Saldırılar ertesinde MHP Gn. Bşk. Yrd. Semih Yalçın demeç verdi: "Ülkü Ocakları kültür ve irfan ocakları oldu. Entelektüel merkezler oldu artık.''

Hiçbir kanıt olmadan 4 yılı aşkındır AİHM’nin kesin kararına rağmen tutuklu bulunan ve şimdi de 15.000 yıl hapsi istenen S. Demirtaş hakkında D. Bahçeli’nin başdanışmanı Yıldıray Çiçek: "İki tokat üç sopa yiyen için ortalığı ayağa kaldırıp 846 kişinin katilini serbest bırakın demek bu kadar basit olmamalı.''

TSK’nin ağır silahlarının polis tarafından kullanılmasına olanak tanıyan yönetmelik yayınlandı.

"Mehdi gelecek. Ortamı buna göre hazırlamalıyız" sözlerinin ardından Cumhurbaşkanlığı güvenlik başdanışmanlığından istifa zorunda kalan E. General Adnan Tanrıverdi’nin kurduğu SADAT, "Gayri nizami harp teşkilatlanması ve bu teşkilatın unsurlarının pusu, baskın, yol kapaması, tahrip, sabotaj ve kurtarma-kaçırma harekâtı ile bu harekâta karşı koyma faaliyetlerinin eğitimi"ni verdiğini açıkladı.

Okmeydanı’nda ekmek almaya giderken polisin gaz fişeğiyle 15 yaşında hayata veda eden Berkin Elvan’ın katili olduğu gerekçesiyle yargılanan polisin davasına, Berkin’e ‘terörist’ diyen bir tvit’i "beğenmiş" olan Galip Mehmet Perk hakim olarak atandı.

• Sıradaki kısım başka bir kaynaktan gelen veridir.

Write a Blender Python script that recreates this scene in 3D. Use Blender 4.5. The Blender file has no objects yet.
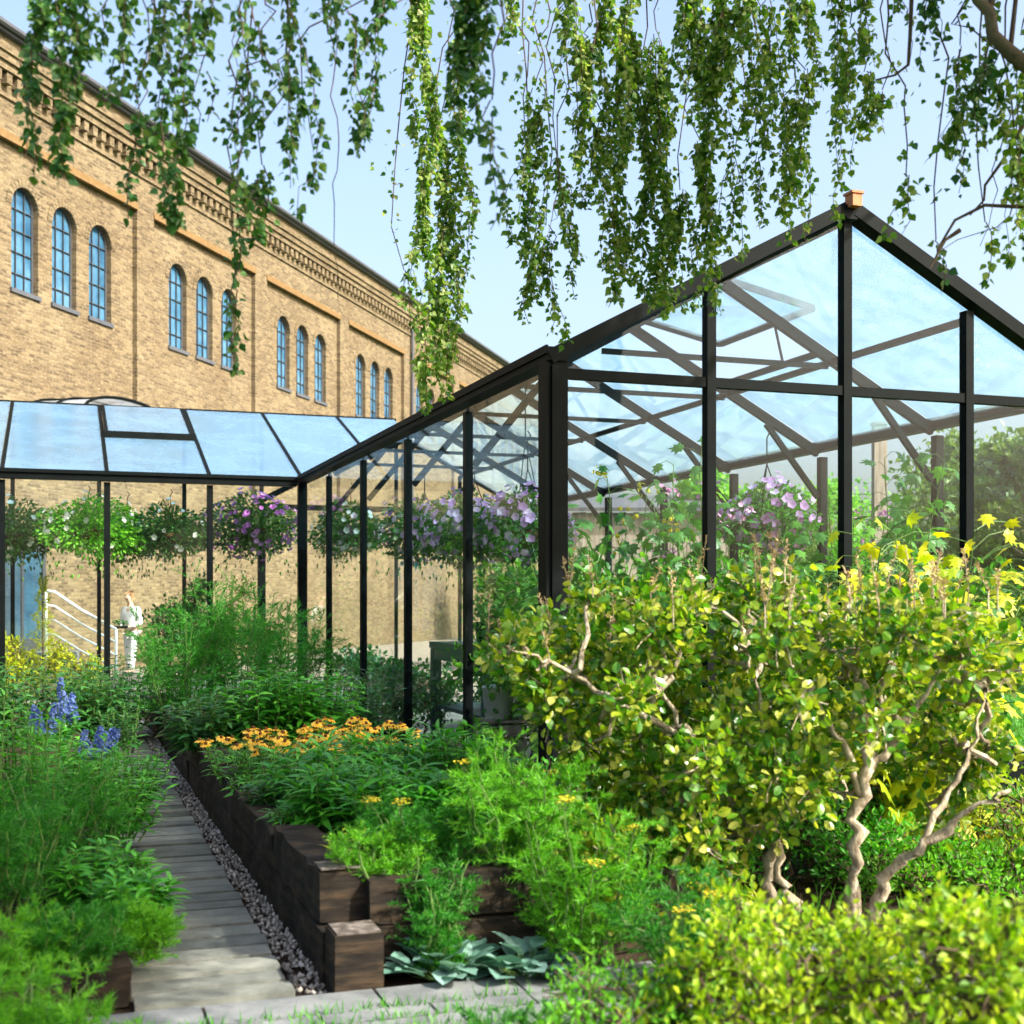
import bpy, bmesh, math, random
import numpy as np
from mathutils import Vector
R = math.radians
rng = np.random.default_rng(11)
random.seed(11)
S = bpy.context.scene
COL = S.collection
F_PX, HZ, EYE = 1288.0, 600.0, 1.6

# ------------------------------------------------------------------ layout helpers
GX, GY = 0.303, 9.51                        # near left corner of the gabled greenhouse
EU = np.array([0.944, 0.33]); ES = np.array([-0.33, 0.944])
def L(u, s, z=0.0):                          # greenhouse axes: u along the gable, s along the side wall
    return np.array([GX + EU[0]*u + ES[0]*s, GY + EU[1]*u + ES[1]*s, z])
def at(x, depth, z=0.0):                     # lay out a spot seen under picture column x, at its own depth
    return np.array([(x-512.0)/F_PX*depth, depth, z])
def zat(y, depth):
    return EYE + (HZ-y)/F_PX*depth
def nrm(a):
    return a/np.maximum(np.linalg.norm(a, axis=-1, keepdims=True), 1e-9)

# ------------------------------------------------------------------ mesh builder
class MB:
    def __init__(self): self.v = []; self.f = []; self.n = 0; self.mi = 0; self.ms = []
    def add(self, V, F):
        V = np.asarray(V, float).reshape(-1, 3)
        for arr in F:
            self.f.append(np.asarray(arr, np.int64) + self.n); self.ms.append(self.mi)
        self.v.append(V); self.n += len(V)
    def box(self, c, sx, sy, sz, ax=None):   # c centre; ax optional (3,3) rows = axes
        ax = np.eye(3) if ax is None else np.asarray(ax, float)
        V = [np.asarray(c, float) + ax[0]*sx/2*i + ax[1]*sy/2*j + ax[2]*sz/2*k
             for k in (-1, 1) for j in (-1, 1) for i in (-1, 1)]
        self.add(V, [[[0,2,3,1],[4,5,7,6],[0,1,5,4],[2,6,7,3],[0,4,6,2],[1,3,7,5]]])
    def beam(self, a, b, w, h, up=(0,0,1)):
        a = np.asarray(a, float); b = np.asarray(b, float)
        d = b-a; ln = np.linalg.norm(d); d = d/ln; up = np.asarray(up, float)
        s = np.cross(d, up); s = s/np.linalg.norm(s); t = np.cross(s, d)
        self.box((a+b)/2, ln, w, h, [d, s, t])
    def slab(self, pts, t):                  # a planar polygon with thickness t along its normal
        P = np.asarray(pts, float); n = np.cross(P[1]-P[0], P[2]-P[0]); n = n/np.linalg.norm(n)
        k = len(P); V = np.vstack([P - n*t/2, P + n*t/2])
        self.add(V, [[list(range(k))[::-1]], [list(range(k, 2*k))],
                     [[i, (i+1) % k, k+(i+1) % k, k+i] for i in range(k)]])
    def tube(self, pts, rad, n=6, cap=True):
        P = np.asarray(pts, float); m = len(P)
        rad = np.full(m, rad) if np.isscalar(rad) else np.asarray(rad, float)
        T = np.gradient(P, axis=0); T = nrm(T)
        ref = np.array([0.31, 0.87, 0.39]); 
        if abs(np.dot(nrm(T.mean(0)), ref)) > .9: ref = np.array([1.0, 0, 0])
        X = nrm(np.cross(T, ref)); Y = np.cross(T, X)
        a = np.arange(n)*2*math.pi/n
        V = (P[:,None,:] + rad[:,None,None]*(np.cos(a)[None,:,None]*X[:,None,:] + np.sin(a)[None,:,None]*Y[:,None,:])).reshape(-1, 3)
        i = np.arange(m-1)[:,None]*n; j = np.arange(n)[None,:]; j2 = (j+1) % n
        Q = np.stack([i+j, i+j2, i+n+j2, i+n+j], -1).reshape(-1, 4)
        F = [Q]
        if cap: F += [[list(range(n))[::-1]], [list(range((m-1)*n, m*n))]]
        self.add(V, F)
    def lathe(self, prof, c=(0,0,0), n=16):
        prof = np.asarray(prof, float); a = np.arange(n)*2*math.pi/n; m = len(prof)
        V = np.stack([prof[:,0][:,None]*np.cos(a), prof[:,0][:,None]*np.sin(a), np.repeat(prof[:,1][:,None], n, 1)], -1).reshape(-1, 3)
        i = np.arange(m-1)[:,None]*n; j = np.arange(n)[None,:]; j2 = (j+1) % n
        self.add(V+np.asarray(c, float), [np.stack([i+j, i+j2, i+n+j2, i+n+j], -1).reshape(-1, 4)])
    def build(self, name, mat, parent=None, smooth=False, local=False):
        V = np.vstack(self.v) if self.v else np.zeros((0, 3))
        if parent is not None and not local: V = V - np.array(parent.location)
        me = bpy.data.meshes.new(name)
        tot = [np.full(len(f), f.shape[1]) for f in self.f if len(f)]
        lt = np.concatenate(tot); li = np.concatenate([f.ravel() for f in self.f if len(f)])
        me.vertices.add(len(V)); me.vertices.foreach_set('co', V.ravel())
        me.loops.add(len(li)); me.loops.foreach_set('vertex_index', li.astype(np.int32))
        me.polygons.add(len(lt))
        me.polygons.foreach_set('loop_start', np.concatenate([[0], np.cumsum(lt)[:-1]]).astype(np.int32))
        me.polygons.foreach_set('use_smooth', np.full(len(lt), bool(smooth)))
        if isinstance(mat, (list, tuple)):
            me.polygons.foreach_set('material_index', np.concatenate([np.full(len(f), i) for f, i in zip(self.f, self.ms) if len(f)]).astype(np.int32))
        for mt in (mat if isinstance(mat, (list, tuple)) else [mat]): me.materials.append(mt)
        me.update(calc_edges=True)
        o = bpy.data.objects.new(name, me); COL.objects.link(o)
        if parent is not None: o.parent = parent
        return o

def thing(name, label, cat, loc=(0,0,0), group=None, rz=0.0):
    o = bpy.data.objects.new(name, None); COL.objects.link(o)
    o.empty_display_size = .2
    o.location = tuple(float(c) for c in loc); o.rotation_euler = (0, 0, rz)
    o['label'] = label; o['category'] = cat
    if group: o['group'] = group
    return o
def tag(o, label, cat, group=None):
    o['label'] = label; o['category'] = cat
    if group: o['group'] = group
    return o
def kind(o, k): o['kind'] = k; return o

# ------------------------------------------------------------------ materials
def newmat(name):
    m = bpy.data.materials.new(name); m.use_nodes = True
    nt = m.node_tree
    for n in list(nt.nodes): nt.nodes.remove(n)
    return m, nt, nt.nodes.new('ShaderNodeOutputMaterial')
def N(nt, t, **kw):
    n = nt.nodes.new(t)
    for k, v in kw.items():
        if k.startswith('i_'): n.inputs[k[2:].replace('_', ' ')].default_value = v
        else: setattr(n, k, v)
    return n
def ramp(nt, cols):
    r = N(nt, 'ShaderNodeValToRGB'); e = r.color_ramp.elements
    while len(e) < len(cols): e.new(0.5)
    for el, (p, c) in zip(e, cols): el.position = p; el.color = (*c, 1)
    return r
def simple(name, cols, scale=6.0, rough=.6, spec=.4, bump=.1, metal=0.0, stretch=(1,1,1), detail=6):
    m, nt, out = newmat(name)
    tc = N(nt, 'ShaderNodeTexCoord'); mp = N(nt, 'ShaderNodeMapping'); mp.inputs['Scale'].default_value = stretch
    nz = N(nt, 'ShaderNodeTexNoise', i_Scale=scale, i_Detail=detail, i_Roughness=.62)
    nt.links.new(tc.outputs['Object'], mp.inputs[0]); nt.links.new(mp.outputs[0], nz.inputs['Vector'])
    r = ramp(nt, [(.3 + .4*i/max(1, len(cols)-1), c) for i, c in enumerate(cols)])
    nt.links.new(nz.outputs['Fac'], r.inputs[0])
    p = N(nt, 'ShaderNodeBsdfPrincipled', i_Roughness=rough, i_Metallic=metal); p.inputs['Specular IOR Level'].default_value = spec
    nt.links.new(r.outputs[0], p.inputs['Base Color'])
    if bump:
        b = N(nt, 'ShaderNodeBump', i_Strength=bump, i_Distance=.02)
        nt.links.new(nz.outputs['Fac'], b.inputs['Height']); nt.links.new(b.outputs[0], p.inputs['Normal'])
    nt.links.new(p.outputs[0], out.inputs[0])
    return m
def leafmat(name, cols, tcol=None, tfac=.35, rough=.42, spec=.35):
    m, nt, out = newmat(name)
    g = N(nt, 'ShaderNodeNewGeometry')
    r = ramp(nt, [(i/max(1, len(cols)-1), c) for i, c in enumerate(cols)])
    nt.links.new(g.outputs['Random Per Island'], r.inputs[0])
    p = N(nt, 'ShaderNodeBsdfPrincipled', i_Roughness=rough); p.inputs['Specular IOR Level'].default_value = spec
    nt.links.new(r.outputs[0], p.inputs['Base Color'])
    t = N(nt, 'ShaderNodeBsdfTranslucent')
    mx = N(nt, 'ShaderNodeMix', data_type='RGBA', blend_type='MULTIPLY'); mx.inputs[0].default_value = 1
    nt.links.new(r.outputs[0], mx.inputs[6]); mx.inputs[7].default_value = (*(tcol or (1.9, 1.7, .7)), 1)
    nt.links.new(mx.outputs[2], t.inputs['Color'])
    ms = N(nt, 'ShaderNodeMixShader'); ms.inputs[0].default_value = tfac
    nt.links.new(p.outputs[0], ms.inputs[1]); nt.links.new(t.outputs[0], ms.inputs[2])
    nt.links.new(ms.outputs[0], out.inputs[0])
    return m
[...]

Diyarbakır HDP İl Başkanlığı önünde oturması için Sever ailesine 10.000 TL teklif edildiği öğrenildi.

Son 1 yıl içinde cezaevlerinde, 15’i çocuk olmak üzere, 1.855 kişi işkence gördü. Açlık grevleri 107 cezaevine yayıldı.

Rojava’da IŞİD saldırısında öldürülen Ayşe Deniz Karacagil hakkında 3,5 yıl önce "Kırmızı Fularlı Kız, Gezi'nin içimizi ısıtan en güzel gülüşlü meleği. Rakka önünde toprağa düşüp yıldızlara yükselerek içimizi yine yaktı" diye tvit attığı için hakkında "suç ve suçluyu övmek"ten dava açılan Cengiz Çandar’ın istinabe yoluyla (yani, İsveç’te) ifadesinin alınmasını kabul eden mahkeme, şüpheli için Türkiye’ye döndüğü takdirde "suç ve suçluyu övmek"ten yakalama kararı da çıkardı.

Kasım 2020 itibarıyla bankalar tarafından "tasfiye olunacak alacaklar" toplam 143,7 milyar TL’ye ulaştı. Ödenemeyen ticari krediler nedeniyle binlerce ipotekli gayrimenkul bankaların eline geçti. Borcundan dolayı yasal takibe giren kişi sayısı ise 641.000 oldu.

CB Erdoğan’ın yıllık maaşı 2017 yılında asgari ücretin 25,17 katıydı. Bu yılki asgari ücret 2.825 lira 90 kuruş, CB Erdoğan’ınki ise 88.000 TL yani asgari ücretin 31 katı.

2021 Yılı Yatırım Programı’nda, Cumhurbaşkanlığı’nın Ankara dışındaki yazlık ve kışlık iki yeni sarayının tamamlanması için toplam 740 milyon TL ödenek ayrıldı.